There! We said it. Maybe Team Battlecat will like that arrangement and Team Fighter Jet will hate it! But now they can at least have the discussion.

This list will be different each time you have this discussion. Ergo, you probably don't want to try and define "ownership" with any finality. Rather, you want to work to agree on a list of "building blocks" - the atomic parts of ownership, your "taxonomy" - that become a common language between you and other teams when discussion how ownership will work.

Yes, you have to work through a bit of embarrassment to do this. Nobody wants to admit that they don't know what ownership means. We all want to look like we've been in the industry long enough that ownership means the same thing to us as it does for everyone else. Fight through that - it's just fashion, and fashion has no place in an industry where people dress the way software developers do.

From there you can find the parts of the definition that don't match your plans. Maybe another team wants to add features to their pipelines faster than a PR-based contribution model will support. Maybe they want to be able to add features you don't want, which will prompt a discussion about working together to make the pipelines more composable.

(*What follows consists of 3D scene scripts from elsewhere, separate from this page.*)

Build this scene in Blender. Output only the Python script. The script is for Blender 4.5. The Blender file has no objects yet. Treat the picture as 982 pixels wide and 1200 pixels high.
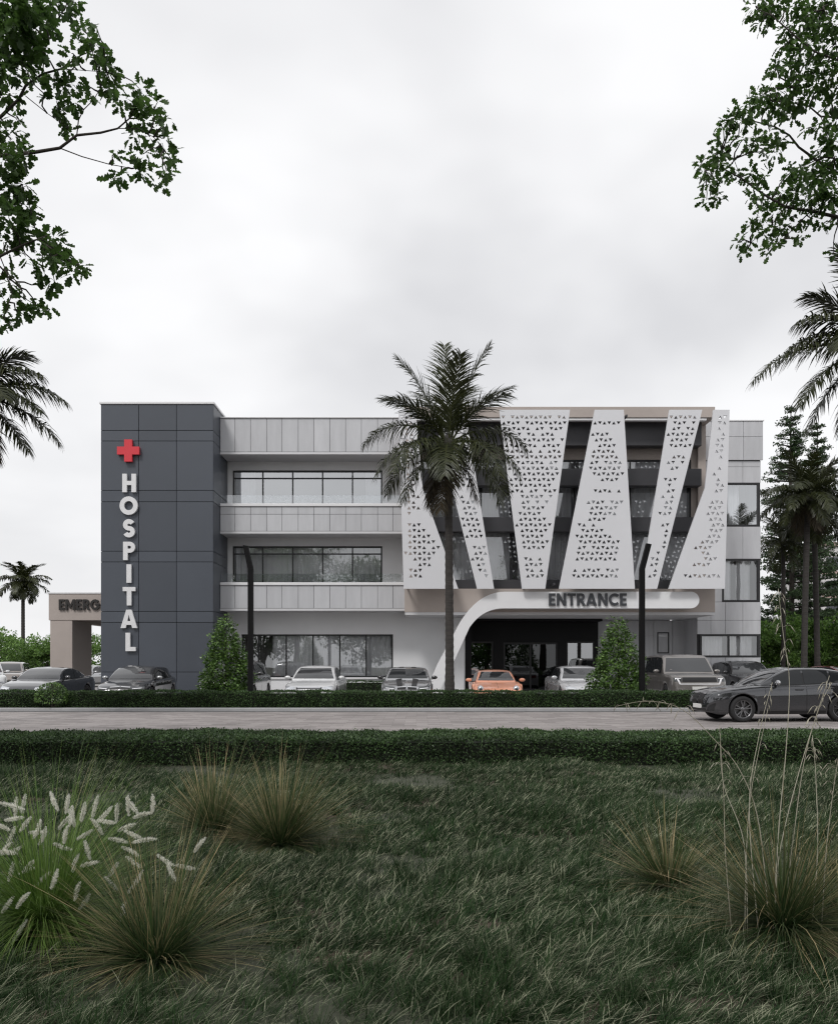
import bpy, bmesh, math, random
import numpy as np
from mathutils import Vector, Matrix
from mathutils.bvhtree import BVHTree

R = math.radians
scene = bpy.context.scene
col = scene.collection
rnd = random.Random(7)
F = 1040.0          # focal length in photo pixels (982 wide)
CX, HY, EYE = 491.0, 779.0, 1.5

def wx(px, Y):      # metres across, for a feature read at column px standing at distance Y
    return (px - CX) * Y / F
def wz(py, Y):      # height above ground, for a feature read at row py standing at distance Y
    return EYE + (HY - py) * Y / F
def gy(py):         # distance of a ground point read at row py
    return EYE * F / (py - HY)

# ------------------------------------------------------------------ object helpers
def tag(o, label=None, cat=None, group=None, kind=None):
    if label: o['label'] = label
    if cat: o['category'] = cat
    if group: o['group'] = group
    if kind: o['kind'] = kind
    return o

def empty(name, loc=(0, 0, 0), rz=0.0, label=None, cat=None, group=None):
    o = bpy.data.objects.new(name, None)
    o.location = loc
    o.rotation_euler = (0, 0, rz)
    o.empty_display_size = 0.2
    col.objects.link(o)
    return tag(o, label, cat, group)

def link_mesh(name, me, parent=None, loc=None):
    o = bpy.data.objects.new(name, me)
    col.objects.link(o)
    if loc is not None: o.location = loc
    if parent: o.parent = parent
    return o

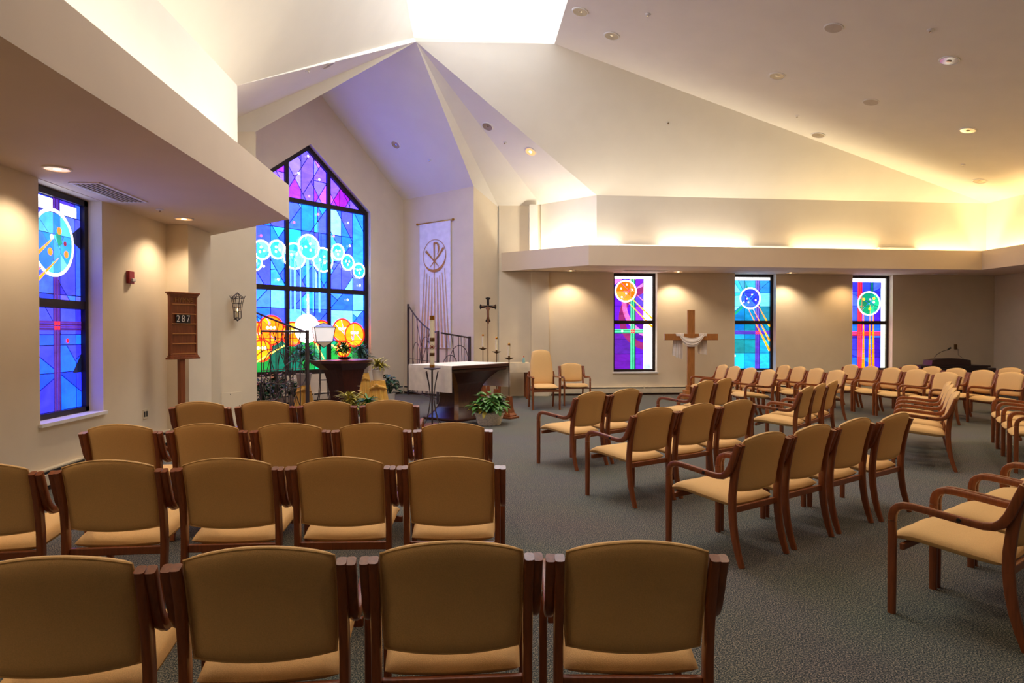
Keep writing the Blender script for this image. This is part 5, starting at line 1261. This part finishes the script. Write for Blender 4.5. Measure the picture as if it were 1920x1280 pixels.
strip((1.7, 15.2), (2.75, 14.25), ZS + .2, 31, CREAMW)
strip((12.02, 14.4), (12.02, 4.5), ZS + .2, 150, YEL2)
# daylight through the skylight
o = area((.32, 9.0, ZK + .05), 2.4, 6.2, 150, (.93, .96, 1), None)
# fill spots added under the ceiling over the seats, apart from the modelled downlights
for x, y in ((3.0, 4.6), (3.6, 8.8), (6.4, 5.2), (6.4, 8.8), (6.4, 12.2), (9.2, 8.8), (9.2, 12.2), (3.6, 12.0)):
    z = ZK + (ZC - ZK) * (x - SKR.x) / (RE.x - SKR.x); spot((x, y, z - .12), 140, ROOM, R(110), .8, rad=.12)
for x, y in ((-1.7, 5.0), (-1.7, 8.0)):
    z = ZC + (ZK - ZC) * (x - LC.x) / (SKL.x - LC.x); spot((x, y, z - .12), 110, ROOM, R(100), .8, rad=.12)
for x, y, p in ((-1.7, .4, 75), (3.0, .4, 75), (6.4, 1.6, 70)):  # extra fill spots added near the camera to lighten the chair backs
    z = ZK + (ZC - ZK) * (x - SKR.x) / (RE.x - SKR.x) if x > 0 else ZC + (ZK - ZC) * (x - LC.x) / (SKL.x - LC.x); spot((x, y, z - .12), p, ROOM, R(120), .8, rad=.12)
# dim pale blue world background outside the closed room
w = bpy.data.worlds.new('world'); bpy.context.scene.world = w; w.use_nodes = True
bg = w.node_tree.nodes['Background']; bg.inputs[0].default_value = (.9, .95, 1, 1); bg.inputs[1].default_value = .3

# ------------------------------------------------------------------ camera
cd = bpy.data.cameras.new('camera'); cam = bpy.data.objects.new('camera', cd); C.objects.link(cam)
cd.sensor_fit = 'HORIZONTAL'; cd.sensor_width = 36; cd.lens = 36 * F / 1920; cd.clip_start = .05
cam.location = (0, 0, CZ); cam.rotation_euler = (PI / 2 - PIT, 0, -TH)
sc_ = bpy.context.scene; sc_.camera = cam
sc_.view_settings.view_transform = 'Standard'; sc_.view_settings.look = 'None'; sc_.view_settings.exposure = 0
sc_.cycles.max_bounces = 8; sc_.cycles.diffuse_bounces = 5; sc_.cycles.use_denoising = True; sc_.cycles.sample_clamp_indirect = 6
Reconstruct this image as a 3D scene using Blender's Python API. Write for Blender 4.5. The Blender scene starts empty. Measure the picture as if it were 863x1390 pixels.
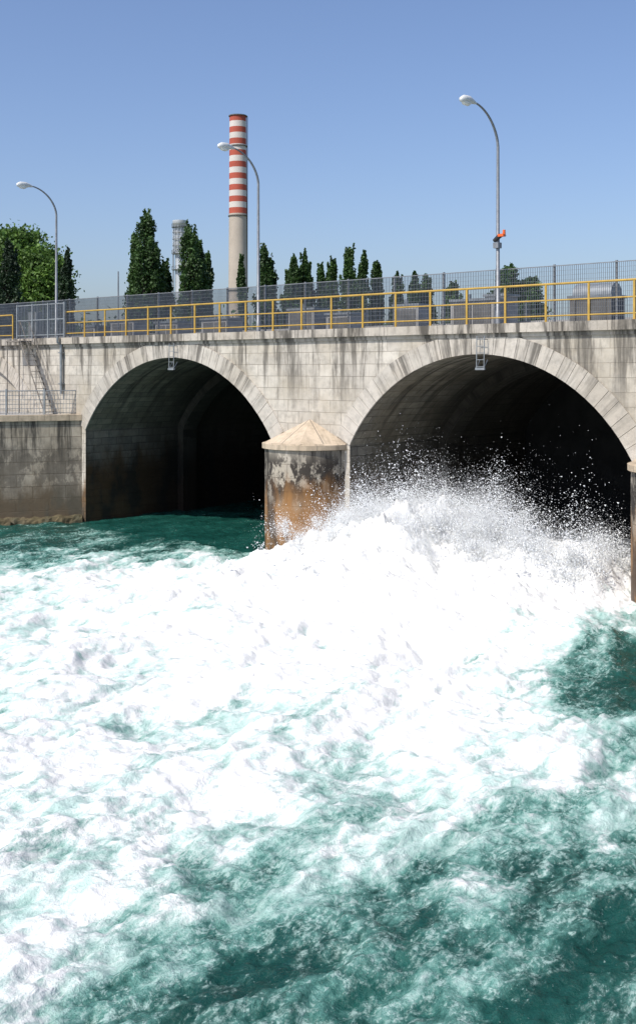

And then the most important bit... you can take all the little bits of the taxonomy and... align them. You can start to draw lines and say "hey, we're holding the pager for this service, but we're running other people's code. That doesn't sound sustainable". It gives you a chance to do the thing that's really important here - making sure that everywhere you have agency you have accountability (and vice-versa).

It's all a very long way of saying to think about the words you use, and the work they're doing for you. "Tech-debt" and "ownership" don't really work very hard for you. They don't help the people who disagree with you strengthen your ideas. They don't describe the details of what you're saying, and it's only ever the details that matter. Don't settle for words that make you feel clever now, and silly later.

(For those who were wondering, my second least favourite word is "should").